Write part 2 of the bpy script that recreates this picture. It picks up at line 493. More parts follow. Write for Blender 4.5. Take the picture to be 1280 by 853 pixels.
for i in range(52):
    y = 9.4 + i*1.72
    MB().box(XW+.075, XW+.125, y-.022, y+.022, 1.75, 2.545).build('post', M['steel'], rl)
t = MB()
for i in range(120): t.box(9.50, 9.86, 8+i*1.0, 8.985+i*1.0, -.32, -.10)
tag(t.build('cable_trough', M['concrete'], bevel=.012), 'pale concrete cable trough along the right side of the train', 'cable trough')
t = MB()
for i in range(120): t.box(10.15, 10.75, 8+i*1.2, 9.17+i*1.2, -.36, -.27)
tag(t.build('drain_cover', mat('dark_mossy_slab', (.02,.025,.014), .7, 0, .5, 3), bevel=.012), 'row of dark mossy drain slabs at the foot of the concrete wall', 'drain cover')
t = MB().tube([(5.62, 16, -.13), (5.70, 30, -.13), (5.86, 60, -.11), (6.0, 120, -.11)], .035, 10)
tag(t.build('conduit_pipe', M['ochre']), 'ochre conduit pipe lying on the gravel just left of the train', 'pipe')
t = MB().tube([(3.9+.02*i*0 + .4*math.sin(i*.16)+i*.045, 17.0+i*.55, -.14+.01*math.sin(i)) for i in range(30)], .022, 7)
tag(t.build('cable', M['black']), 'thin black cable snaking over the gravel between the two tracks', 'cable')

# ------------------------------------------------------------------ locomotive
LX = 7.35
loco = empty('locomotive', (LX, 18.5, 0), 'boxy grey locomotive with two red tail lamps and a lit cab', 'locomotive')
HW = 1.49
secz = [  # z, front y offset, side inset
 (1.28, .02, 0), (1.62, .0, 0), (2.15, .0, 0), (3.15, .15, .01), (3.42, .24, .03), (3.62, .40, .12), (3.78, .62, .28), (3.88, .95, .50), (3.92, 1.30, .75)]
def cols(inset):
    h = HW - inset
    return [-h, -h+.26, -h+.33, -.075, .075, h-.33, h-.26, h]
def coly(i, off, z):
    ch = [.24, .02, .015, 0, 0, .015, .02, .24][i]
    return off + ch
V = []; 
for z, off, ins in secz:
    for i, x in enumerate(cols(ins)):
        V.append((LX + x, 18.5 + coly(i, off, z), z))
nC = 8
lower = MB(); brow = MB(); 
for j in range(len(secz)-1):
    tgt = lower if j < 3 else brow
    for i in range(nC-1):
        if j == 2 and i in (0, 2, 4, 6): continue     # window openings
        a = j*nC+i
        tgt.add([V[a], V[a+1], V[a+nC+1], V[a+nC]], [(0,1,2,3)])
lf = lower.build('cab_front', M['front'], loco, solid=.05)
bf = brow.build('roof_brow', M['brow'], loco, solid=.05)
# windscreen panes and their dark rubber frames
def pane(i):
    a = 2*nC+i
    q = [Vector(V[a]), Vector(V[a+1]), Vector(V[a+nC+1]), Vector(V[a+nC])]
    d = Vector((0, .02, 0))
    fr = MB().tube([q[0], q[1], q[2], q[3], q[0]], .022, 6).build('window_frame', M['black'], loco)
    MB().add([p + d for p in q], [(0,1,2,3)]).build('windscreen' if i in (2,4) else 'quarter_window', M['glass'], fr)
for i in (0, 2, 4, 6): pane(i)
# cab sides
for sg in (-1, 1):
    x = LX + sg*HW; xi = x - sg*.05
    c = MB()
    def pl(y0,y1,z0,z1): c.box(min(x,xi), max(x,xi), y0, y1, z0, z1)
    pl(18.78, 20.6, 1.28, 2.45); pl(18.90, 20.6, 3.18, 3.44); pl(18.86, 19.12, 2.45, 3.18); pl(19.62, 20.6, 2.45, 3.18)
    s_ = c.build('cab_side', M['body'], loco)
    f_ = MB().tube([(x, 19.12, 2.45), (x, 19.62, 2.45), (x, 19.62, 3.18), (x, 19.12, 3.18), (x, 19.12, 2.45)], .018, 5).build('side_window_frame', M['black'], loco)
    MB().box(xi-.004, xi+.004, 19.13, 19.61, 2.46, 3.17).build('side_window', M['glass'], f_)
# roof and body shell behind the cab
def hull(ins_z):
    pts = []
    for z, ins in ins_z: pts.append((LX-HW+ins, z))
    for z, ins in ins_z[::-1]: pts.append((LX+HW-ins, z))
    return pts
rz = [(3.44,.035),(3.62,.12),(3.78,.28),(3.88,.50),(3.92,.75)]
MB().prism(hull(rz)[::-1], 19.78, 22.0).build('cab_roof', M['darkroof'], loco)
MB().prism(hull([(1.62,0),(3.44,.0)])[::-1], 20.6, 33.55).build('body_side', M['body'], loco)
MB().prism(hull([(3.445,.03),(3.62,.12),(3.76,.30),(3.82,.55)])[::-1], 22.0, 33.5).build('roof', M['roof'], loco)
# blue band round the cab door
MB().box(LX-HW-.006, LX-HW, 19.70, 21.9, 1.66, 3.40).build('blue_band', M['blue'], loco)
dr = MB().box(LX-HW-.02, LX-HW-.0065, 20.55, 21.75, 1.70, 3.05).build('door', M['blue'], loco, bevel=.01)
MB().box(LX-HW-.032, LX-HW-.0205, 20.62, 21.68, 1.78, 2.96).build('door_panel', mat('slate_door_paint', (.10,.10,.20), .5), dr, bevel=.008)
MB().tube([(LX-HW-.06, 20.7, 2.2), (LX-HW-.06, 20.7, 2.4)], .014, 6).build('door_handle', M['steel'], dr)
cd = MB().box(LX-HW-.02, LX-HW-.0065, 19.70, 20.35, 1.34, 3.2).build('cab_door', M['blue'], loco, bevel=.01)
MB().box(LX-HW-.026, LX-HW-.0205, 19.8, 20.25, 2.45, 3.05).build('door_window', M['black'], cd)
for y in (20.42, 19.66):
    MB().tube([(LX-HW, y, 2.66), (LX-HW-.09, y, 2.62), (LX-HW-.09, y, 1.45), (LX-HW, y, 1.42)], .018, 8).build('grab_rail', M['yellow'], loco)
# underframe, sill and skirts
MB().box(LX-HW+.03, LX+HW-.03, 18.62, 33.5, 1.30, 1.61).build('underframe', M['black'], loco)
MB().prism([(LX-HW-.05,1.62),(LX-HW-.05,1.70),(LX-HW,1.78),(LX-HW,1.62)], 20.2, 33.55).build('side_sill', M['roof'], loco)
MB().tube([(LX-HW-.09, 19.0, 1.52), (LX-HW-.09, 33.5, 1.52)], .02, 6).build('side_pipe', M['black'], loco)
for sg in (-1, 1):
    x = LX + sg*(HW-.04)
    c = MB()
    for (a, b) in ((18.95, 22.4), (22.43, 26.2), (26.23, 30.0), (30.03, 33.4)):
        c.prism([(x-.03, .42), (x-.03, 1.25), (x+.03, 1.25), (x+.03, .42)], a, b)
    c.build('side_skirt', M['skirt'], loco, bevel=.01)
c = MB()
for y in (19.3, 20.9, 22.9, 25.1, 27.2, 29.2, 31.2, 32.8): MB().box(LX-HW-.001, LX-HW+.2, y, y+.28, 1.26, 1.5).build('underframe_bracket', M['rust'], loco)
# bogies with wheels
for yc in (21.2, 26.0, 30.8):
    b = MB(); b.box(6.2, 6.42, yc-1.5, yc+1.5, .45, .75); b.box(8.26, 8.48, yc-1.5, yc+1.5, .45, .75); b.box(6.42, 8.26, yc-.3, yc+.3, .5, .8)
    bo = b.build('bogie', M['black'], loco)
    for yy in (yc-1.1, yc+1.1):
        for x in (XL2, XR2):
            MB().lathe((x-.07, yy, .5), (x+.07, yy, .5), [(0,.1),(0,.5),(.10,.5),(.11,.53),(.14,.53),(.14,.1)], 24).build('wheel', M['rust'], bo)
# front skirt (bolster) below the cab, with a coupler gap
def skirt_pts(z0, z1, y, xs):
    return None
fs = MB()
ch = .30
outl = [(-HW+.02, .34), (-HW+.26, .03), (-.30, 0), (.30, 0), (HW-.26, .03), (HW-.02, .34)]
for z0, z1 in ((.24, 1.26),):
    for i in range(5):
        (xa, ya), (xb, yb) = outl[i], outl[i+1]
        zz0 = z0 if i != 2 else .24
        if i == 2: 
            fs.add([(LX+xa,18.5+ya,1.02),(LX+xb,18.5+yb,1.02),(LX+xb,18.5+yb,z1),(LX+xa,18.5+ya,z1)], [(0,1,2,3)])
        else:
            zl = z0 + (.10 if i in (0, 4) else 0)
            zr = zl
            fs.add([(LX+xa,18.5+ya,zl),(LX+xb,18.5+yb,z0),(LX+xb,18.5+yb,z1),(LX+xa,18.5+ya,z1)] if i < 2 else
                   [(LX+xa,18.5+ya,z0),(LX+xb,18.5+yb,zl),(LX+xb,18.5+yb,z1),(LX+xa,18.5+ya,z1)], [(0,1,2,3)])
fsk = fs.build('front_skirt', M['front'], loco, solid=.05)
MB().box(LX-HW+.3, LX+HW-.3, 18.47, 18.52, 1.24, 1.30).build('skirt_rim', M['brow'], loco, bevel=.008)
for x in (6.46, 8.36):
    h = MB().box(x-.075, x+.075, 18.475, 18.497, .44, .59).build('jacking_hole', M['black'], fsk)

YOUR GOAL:
Return exactly the leading lines of the listing, stopping after the line in which "tag(t.build('cable', M['black']), 'thin" occurs.

OUTPUT:
Write part 2 of the bpy script that recreates this picture. It picks up at line 493. More parts follow. Write for Blender 4.5. Take the picture to be 1280 by 853 pixels.
for i in range(52):
    y = 9.4 + i*1.72
    MB().box(XW+.075, XW+.125, y-.022, y+.022, 1.75, 2.545).build('post', M['steel'], rl)
t = MB()
for i in range(120): t.box(9.50, 9.86, 8+i*1.0, 8.985+i*1.0, -.32, -.10)
tag(t.build('cable_trough', M['concrete'], bevel=.012), 'pale concrete cable trough along the right side of the train', 'cable trough')
t = MB()
for i in range(120): t.box(10.15, 10.75, 8+i*1.2, 9.17+i*1.2, -.36, -.27)
tag(t.build('drain_cover', mat('dark_mossy_slab', (.02,.025,.014), .7, 0, .5, 3), bevel=.012), 'row of dark mossy drain slabs at the foot of the concrete wall', 'drain cover')
t = MB().tube([(5.62, 16, -.13), (5.70, 30, -.13), (5.86, 60, -.11), (6.0, 120, -.11)], .035, 10)
tag(t.build('conduit_pipe', M['ochre']), 'ochre conduit pipe lying on the gravel just left of the train', 'pipe')
t = MB().tube([(3.9+.02*i*0 + .4*math.sin(i*.16)+i*.045, 17.0+i*.55, -.14+.01*math.sin(i)) for i in range(30)], .022, 7)
tag(t.build('cable', M['black']), 'thin black cable snaking over the gravel between the two tracks', 'cable')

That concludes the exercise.